Del mismo modo que en Taken, Besson pone a alguien de su confianza a dirigir; en este caso, al señor Olivier Megaton (nombre artístico de Olivier Fontana, que se puso dicho apelativo por haber nacido en el vigésimo aniversario del bombardeo en Hiroshima), quien ya ha capitaneado dos películas Bessonianas, Colombiana y El Transportador 3.
La estética es lo que se pueden imaginar, muchos planos aéreos, muchos planos por escena; sobreexpuestos, sobreiluminados, con flares artificiales; todos yuxtapuestos por un montaje superhiperquinético pero que acá, así como el París de la primera película, incluye mucho de los paisajes de Estambul.
Párrafo aparte merecen aquellos que están a cargo de las escenas de riesgo. La persecución automovilística en la que Liam Neeson está en un Taxi con la hija estuvo muy bien coreografiada y se pueden apreciar todos los detalles. Pero quien realmente merece un aplauso es el caballero que se encargó de las coreografías de combate mano a mano, ya que supieron dosificar entre los dobles y los verdaderos actores para que creamos que son una misma persona, cuando desde ya hace varios años errores de continuidad como estos no los mosquean ni un poco.
En el plano actoral está todo dicho. Neeson la vuelve a romper y si les gustó en la primer peli, acá también les va a gustar. Famke Jansen y Maggie Grace, esposa e hija de su personaje, están a la altura del desafío pero nada más.
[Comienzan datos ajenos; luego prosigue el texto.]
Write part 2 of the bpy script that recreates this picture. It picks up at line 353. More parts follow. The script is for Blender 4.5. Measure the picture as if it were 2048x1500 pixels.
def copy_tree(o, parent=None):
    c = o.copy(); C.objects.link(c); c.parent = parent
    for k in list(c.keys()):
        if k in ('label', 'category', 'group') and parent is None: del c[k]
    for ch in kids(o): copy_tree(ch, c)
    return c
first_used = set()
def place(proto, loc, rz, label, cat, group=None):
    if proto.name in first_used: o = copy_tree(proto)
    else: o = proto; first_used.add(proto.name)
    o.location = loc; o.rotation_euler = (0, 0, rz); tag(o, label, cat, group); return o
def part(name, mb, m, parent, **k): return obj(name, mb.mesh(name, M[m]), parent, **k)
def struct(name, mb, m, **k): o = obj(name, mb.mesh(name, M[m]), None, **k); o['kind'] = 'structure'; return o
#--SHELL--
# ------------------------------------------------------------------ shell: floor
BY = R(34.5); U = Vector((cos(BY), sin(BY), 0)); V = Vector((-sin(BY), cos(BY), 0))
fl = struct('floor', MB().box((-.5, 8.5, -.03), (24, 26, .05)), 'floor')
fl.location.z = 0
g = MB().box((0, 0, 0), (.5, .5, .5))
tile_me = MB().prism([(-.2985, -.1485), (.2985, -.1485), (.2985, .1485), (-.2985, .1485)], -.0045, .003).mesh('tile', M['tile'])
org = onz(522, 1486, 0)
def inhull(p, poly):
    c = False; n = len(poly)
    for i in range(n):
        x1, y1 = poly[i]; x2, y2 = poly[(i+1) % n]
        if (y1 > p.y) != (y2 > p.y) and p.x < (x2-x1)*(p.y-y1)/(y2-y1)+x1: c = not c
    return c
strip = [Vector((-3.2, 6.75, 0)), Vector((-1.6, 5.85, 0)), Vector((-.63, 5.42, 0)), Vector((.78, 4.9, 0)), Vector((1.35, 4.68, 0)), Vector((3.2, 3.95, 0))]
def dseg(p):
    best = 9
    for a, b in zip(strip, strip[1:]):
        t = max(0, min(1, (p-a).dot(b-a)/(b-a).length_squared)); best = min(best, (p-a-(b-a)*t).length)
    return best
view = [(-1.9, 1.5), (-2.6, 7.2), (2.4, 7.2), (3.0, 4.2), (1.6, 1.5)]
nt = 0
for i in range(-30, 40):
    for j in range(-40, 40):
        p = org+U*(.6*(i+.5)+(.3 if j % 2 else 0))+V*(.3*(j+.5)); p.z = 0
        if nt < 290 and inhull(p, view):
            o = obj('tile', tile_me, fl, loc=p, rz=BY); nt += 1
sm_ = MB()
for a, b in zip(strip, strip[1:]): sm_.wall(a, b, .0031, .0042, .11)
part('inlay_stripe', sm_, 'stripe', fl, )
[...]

Rabe Serbedzija, aquel legendario Ivan Tretiak de El Santo de Phillip Noyce, hace lo que puede, pero su personaje tiene tan poca dimensionalidad en el papel que ni sus mejores intentos para emocionarse sirven para sacar a flote su personaje.
Conclusión
Aunque hay momentos que a los espectadores más exigentes les van a parecer risibles, yo propongo que hay que tomar a Taken 2 con el mismo espíritu con que abrazaron la primera: como una desprejuiciadamente pochoclera montaña rusa de 90 minutos, que tal vez no tenga mucha profundidad u originalidad, pero que vale la pena por la carismática interpretación que propone su actor protagonista.